Agriculture Viewed as Primary Driver of Commercialization of Composting

by 5m Editor
27 October 2004, at 12:00am

CANADA - Farm-Scape: Episode 1631. Farm-Scape is a Wonderworks Canada production and is distributed courtesy of Manitoba Pork Council and Sask Pork.

Farm-Scape, Episode 1631

The Composting Council of Canada says agriculture has become one of the primary drivers of the commercialization of composting.

The non profit Composting Council of Canada is dedicated to promoting the universal use of composting. Executive Director Susan Antler says the movement was propelled in the 1980s by the desire to reduce the volumes of materials sent to municipal landfills but there's a growing role for composting in agriculture.

"Manure management has become more and more of an issue for agriculture and the opportunity is to incorporate composting into the means to manage manure.

At the same time, with the whole issue of deadstock management, there's a role for composting. Similarly where the opportunity is for the agriculture community, they know best the soil.

They know best what has to go into the soil to make it a prime target for growth. They can help us understand how to use compost better and to make sure that it's meeting its potential for their needs as well as for other market segments.

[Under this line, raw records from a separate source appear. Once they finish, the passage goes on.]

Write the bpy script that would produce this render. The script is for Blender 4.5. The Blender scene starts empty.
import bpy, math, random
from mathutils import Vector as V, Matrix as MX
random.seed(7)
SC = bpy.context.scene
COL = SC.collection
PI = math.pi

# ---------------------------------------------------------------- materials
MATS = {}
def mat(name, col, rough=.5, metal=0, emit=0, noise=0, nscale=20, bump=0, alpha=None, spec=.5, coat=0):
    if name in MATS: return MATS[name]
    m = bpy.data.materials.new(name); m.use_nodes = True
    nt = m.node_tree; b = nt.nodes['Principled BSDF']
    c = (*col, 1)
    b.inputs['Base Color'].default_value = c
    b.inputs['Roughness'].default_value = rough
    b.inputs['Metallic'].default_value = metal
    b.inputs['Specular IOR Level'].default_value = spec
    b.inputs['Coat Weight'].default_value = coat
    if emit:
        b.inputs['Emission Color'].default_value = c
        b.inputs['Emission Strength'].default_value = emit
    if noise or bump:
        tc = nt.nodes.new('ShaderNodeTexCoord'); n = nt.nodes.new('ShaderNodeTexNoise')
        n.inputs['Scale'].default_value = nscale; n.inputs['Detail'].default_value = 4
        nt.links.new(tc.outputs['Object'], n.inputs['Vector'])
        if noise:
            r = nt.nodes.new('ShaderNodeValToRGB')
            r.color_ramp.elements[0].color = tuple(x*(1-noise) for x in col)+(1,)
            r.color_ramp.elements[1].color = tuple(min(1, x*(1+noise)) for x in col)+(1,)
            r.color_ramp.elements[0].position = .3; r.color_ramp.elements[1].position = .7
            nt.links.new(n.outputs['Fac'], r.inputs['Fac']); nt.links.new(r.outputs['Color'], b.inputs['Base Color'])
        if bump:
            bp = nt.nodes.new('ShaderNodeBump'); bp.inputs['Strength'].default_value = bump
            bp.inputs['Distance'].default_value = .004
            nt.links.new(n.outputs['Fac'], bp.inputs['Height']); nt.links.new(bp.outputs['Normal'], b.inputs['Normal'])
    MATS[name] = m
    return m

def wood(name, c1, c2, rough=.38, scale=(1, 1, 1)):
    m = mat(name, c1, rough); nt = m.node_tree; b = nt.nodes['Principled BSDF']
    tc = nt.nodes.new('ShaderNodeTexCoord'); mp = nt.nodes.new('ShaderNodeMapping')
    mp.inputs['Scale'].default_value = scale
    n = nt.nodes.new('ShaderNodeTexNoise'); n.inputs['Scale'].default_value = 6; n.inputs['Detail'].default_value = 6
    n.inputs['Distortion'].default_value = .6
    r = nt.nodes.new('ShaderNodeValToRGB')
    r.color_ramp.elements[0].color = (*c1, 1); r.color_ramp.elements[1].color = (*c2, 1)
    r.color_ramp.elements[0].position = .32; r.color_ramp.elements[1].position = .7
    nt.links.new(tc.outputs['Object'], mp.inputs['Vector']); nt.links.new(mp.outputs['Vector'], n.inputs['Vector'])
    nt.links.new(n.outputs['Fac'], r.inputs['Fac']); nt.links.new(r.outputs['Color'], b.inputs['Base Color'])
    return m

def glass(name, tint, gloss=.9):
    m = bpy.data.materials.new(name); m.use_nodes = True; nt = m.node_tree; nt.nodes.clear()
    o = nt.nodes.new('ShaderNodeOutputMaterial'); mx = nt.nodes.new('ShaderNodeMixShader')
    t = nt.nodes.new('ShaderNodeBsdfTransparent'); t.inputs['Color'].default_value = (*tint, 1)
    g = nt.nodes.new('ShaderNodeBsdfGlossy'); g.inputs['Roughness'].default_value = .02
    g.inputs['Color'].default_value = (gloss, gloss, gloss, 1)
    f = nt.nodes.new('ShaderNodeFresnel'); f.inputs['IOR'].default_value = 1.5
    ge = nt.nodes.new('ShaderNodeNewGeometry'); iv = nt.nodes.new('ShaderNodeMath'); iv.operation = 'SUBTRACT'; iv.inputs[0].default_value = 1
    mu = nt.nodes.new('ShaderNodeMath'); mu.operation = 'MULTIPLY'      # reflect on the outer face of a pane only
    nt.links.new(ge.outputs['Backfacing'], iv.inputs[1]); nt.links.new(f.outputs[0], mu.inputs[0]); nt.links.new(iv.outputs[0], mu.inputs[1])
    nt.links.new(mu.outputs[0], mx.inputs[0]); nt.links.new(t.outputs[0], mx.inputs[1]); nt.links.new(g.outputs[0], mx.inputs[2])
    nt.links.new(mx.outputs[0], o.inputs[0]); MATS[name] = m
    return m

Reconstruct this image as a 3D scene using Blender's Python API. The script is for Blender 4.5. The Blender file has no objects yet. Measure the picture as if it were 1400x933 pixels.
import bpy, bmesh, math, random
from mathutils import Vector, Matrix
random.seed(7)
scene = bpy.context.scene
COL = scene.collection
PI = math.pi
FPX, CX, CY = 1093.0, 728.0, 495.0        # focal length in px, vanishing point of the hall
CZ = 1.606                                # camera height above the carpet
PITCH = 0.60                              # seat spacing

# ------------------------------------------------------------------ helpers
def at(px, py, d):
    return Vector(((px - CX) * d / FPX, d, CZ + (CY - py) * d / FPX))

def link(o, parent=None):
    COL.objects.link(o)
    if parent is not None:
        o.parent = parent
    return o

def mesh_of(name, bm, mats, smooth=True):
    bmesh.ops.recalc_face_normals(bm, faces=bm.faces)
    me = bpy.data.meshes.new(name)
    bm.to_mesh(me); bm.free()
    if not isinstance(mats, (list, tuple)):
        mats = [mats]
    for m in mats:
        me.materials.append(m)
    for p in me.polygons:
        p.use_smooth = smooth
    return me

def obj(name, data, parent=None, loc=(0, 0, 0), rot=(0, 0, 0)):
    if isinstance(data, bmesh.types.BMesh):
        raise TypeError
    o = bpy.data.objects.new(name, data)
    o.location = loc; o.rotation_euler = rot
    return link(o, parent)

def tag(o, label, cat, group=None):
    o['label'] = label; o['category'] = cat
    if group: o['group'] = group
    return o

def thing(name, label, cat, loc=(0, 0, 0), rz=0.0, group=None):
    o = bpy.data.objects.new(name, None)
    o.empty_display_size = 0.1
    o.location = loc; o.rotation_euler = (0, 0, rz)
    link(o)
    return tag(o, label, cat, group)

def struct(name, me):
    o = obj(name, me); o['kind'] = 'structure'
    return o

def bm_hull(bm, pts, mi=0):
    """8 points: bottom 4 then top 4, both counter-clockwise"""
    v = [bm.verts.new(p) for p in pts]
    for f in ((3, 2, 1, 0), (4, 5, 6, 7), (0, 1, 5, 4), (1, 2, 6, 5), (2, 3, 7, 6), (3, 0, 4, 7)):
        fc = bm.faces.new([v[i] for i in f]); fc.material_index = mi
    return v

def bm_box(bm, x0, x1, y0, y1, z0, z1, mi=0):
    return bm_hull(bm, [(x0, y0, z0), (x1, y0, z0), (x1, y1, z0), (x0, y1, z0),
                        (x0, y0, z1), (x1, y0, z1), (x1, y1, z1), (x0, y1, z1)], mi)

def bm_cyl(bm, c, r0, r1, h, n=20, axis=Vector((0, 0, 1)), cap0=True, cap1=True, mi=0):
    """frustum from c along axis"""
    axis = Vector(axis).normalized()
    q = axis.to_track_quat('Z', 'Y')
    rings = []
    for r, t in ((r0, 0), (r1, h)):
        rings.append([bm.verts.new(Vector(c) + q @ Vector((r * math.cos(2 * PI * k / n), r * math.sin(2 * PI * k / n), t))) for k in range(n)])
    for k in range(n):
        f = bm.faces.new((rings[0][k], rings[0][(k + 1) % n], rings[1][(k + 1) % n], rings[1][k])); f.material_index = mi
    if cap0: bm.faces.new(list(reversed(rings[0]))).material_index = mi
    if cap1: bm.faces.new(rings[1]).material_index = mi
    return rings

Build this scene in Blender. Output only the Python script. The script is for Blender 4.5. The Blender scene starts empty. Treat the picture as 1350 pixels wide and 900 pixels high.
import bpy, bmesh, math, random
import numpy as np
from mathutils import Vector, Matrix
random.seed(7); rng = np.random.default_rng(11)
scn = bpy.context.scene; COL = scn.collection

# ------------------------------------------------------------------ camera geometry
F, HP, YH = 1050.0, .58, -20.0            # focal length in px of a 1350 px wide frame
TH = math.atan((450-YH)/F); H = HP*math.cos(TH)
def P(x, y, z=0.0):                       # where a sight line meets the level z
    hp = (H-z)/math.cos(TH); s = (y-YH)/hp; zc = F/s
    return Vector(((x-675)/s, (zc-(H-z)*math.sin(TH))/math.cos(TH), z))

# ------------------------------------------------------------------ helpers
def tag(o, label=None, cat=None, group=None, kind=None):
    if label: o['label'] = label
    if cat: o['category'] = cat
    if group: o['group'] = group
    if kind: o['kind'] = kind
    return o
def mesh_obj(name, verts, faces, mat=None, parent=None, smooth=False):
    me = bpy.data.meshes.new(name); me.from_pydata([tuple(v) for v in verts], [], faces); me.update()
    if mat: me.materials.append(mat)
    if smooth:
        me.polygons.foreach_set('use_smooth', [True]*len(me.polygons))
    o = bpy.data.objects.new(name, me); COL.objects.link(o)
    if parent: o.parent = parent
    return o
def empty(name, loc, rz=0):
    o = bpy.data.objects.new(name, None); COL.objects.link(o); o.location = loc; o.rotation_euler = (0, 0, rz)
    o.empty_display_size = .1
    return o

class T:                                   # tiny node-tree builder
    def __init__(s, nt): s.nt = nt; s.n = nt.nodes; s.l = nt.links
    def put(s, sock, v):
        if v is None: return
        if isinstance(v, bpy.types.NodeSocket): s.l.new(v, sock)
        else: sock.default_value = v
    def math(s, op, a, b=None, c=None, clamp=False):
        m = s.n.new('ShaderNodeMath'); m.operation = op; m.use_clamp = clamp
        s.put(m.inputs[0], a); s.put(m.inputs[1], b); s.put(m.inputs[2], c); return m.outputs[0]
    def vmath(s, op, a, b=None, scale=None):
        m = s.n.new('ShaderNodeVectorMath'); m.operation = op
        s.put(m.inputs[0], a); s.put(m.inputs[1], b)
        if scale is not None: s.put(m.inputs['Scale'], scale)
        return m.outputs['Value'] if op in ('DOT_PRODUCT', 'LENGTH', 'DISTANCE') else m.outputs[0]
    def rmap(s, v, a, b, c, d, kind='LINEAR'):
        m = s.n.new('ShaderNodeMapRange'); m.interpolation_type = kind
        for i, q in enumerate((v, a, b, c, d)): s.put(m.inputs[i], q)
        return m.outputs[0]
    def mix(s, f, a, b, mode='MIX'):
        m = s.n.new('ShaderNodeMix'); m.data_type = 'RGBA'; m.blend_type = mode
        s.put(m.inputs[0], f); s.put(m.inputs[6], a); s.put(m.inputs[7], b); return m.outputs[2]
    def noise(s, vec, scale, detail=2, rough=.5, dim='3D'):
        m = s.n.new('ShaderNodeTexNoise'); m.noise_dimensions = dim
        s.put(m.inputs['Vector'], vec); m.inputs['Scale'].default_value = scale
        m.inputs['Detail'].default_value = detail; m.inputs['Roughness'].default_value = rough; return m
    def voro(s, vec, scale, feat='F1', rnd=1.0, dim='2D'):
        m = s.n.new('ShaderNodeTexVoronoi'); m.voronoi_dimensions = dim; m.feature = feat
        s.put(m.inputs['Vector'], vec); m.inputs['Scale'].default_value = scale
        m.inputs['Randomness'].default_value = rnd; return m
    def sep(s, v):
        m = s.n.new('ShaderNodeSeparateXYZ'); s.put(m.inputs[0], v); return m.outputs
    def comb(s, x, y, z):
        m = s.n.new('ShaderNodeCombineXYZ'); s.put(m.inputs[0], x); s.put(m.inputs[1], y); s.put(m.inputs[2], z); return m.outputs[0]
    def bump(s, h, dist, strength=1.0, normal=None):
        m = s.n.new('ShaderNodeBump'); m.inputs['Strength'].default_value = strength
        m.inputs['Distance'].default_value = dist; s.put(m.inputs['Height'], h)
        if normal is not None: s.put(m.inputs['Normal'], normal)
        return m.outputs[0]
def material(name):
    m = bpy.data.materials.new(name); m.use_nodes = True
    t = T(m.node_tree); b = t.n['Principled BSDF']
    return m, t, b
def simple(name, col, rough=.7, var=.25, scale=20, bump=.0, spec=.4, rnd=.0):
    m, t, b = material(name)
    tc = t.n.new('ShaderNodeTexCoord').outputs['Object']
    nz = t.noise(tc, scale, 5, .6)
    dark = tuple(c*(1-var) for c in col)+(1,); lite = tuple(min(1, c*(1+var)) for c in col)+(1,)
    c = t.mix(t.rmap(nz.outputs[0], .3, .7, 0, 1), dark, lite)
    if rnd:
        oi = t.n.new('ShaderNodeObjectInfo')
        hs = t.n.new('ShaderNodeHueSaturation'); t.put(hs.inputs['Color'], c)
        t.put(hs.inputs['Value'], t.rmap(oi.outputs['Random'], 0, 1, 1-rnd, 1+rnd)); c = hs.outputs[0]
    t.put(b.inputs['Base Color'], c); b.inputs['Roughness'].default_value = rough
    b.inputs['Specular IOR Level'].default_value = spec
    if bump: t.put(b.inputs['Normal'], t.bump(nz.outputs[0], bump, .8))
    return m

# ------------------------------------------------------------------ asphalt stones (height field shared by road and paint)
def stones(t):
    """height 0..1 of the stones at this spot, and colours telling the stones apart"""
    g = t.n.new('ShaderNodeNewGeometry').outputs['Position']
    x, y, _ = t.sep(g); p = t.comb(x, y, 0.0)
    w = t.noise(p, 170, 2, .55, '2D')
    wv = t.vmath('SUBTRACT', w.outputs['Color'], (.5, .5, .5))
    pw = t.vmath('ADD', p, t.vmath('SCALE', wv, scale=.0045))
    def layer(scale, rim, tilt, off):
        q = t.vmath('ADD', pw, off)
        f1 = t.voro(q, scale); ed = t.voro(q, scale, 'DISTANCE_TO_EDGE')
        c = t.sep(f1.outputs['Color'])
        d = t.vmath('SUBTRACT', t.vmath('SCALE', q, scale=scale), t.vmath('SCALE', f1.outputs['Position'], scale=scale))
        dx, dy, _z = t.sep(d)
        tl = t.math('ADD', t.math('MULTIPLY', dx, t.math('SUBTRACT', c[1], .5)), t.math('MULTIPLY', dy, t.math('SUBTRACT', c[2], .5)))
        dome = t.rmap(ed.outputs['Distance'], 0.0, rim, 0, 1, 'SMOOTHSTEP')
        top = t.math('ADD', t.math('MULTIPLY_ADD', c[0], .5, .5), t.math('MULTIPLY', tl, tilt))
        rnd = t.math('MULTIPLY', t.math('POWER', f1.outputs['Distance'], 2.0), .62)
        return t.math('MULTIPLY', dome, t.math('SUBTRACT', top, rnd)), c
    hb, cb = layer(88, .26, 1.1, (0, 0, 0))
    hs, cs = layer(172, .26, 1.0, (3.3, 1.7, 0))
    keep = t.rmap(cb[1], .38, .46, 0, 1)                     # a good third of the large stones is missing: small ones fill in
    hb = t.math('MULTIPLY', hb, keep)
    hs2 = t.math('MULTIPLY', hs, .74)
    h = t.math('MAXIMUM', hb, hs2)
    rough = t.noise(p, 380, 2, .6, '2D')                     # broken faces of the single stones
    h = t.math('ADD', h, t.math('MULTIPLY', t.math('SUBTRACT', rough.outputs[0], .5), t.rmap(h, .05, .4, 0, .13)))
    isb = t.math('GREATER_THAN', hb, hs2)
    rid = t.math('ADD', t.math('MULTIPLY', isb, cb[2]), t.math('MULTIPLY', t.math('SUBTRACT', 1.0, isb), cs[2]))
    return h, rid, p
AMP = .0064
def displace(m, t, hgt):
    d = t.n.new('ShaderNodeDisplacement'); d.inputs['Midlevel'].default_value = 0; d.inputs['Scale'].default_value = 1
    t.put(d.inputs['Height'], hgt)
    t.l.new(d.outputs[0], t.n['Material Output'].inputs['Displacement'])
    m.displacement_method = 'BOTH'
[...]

The difference in attitude is very strong between public sector composting facilities and private sector composting facilities.

Right now the municipal facilities are focused primarily only on a diversion activity, so to remove those types of materials from landfill.

The private sector folks recognize that they're not only capturing valuable resources but they're producing products.

In terms of capturing the full potential of the power of composting you have to look at it both from a product as well as a management perspective."

Antler says the challenge is to make the public aware of how they can get involved in composting, to understand the products under the compost umbrella and how to use them.

For Farmscape.Ca, I'm Bruce Cochrane.